Venezuela orders 2-day work week in bid to save energy

 

Bloomberg

Venezuela declared a two-day work week for government workers and said it was seeking international help to save its power grid amid a drought that threatens the capital’s main source of electricity.
The two-day work week, after the government added Wednesdays and Thursdays as non-working days to save more power, will last at least two weeks, President Nicolas Maduro said on his weekly program broadcast on state television. Schools will be closed on Fridays starting this week, he said. “The public sector will work Monday and Tuesday, while we go through these critical and extreme weeks where we are doing everything to save the Guri,” Maduro said, referring to the giant hydroelectric dam that has become like a “desert.” The collection of electricity-saving measures have reduced Guri’s daily drop from 22 centimeters a day to 10 centimeters, he added.
Venezuela is requesting emergency international help from the United Nations for public works construction to help the country recover from an “extreme situation,” Maduro said.
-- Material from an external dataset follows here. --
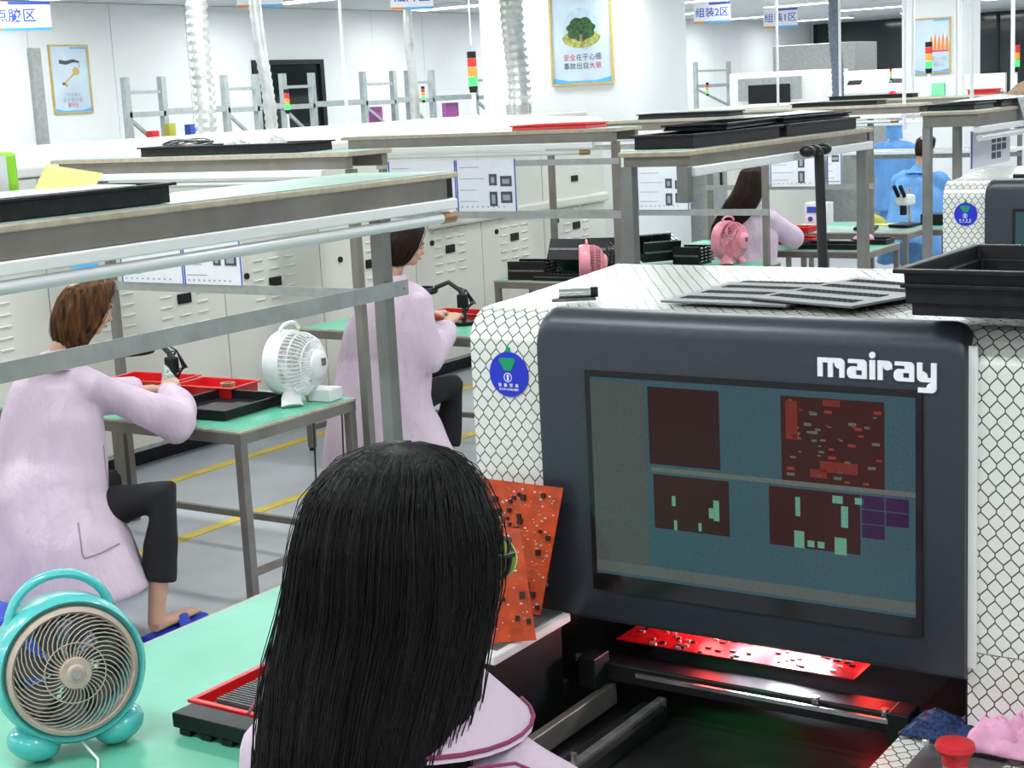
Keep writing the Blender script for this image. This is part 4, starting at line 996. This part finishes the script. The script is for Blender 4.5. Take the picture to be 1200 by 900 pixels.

He called for “social peace” during the power crisis.

Rolling Blackouts
Venezuelans, except those in Caracas and some states, began to experience programmed four-hour rolling blackouts on Monday as a drought cripples generation at the Guri dam. It’s the latest blow to an economy that the International Monetary Fund forecasts will contract 8 percent this year, after shrinking 5.7 percent in 2015.
Water levels at Guri dam reached a record low of 241.67 meters on Monday, according to state power utility Corpoelec. If levels drop below 240 meters, the dam’s operator may be forced to shut down units at the plant that produces about 75 percent of the electricity that Caracas, the country’s capital and largest city, consumes.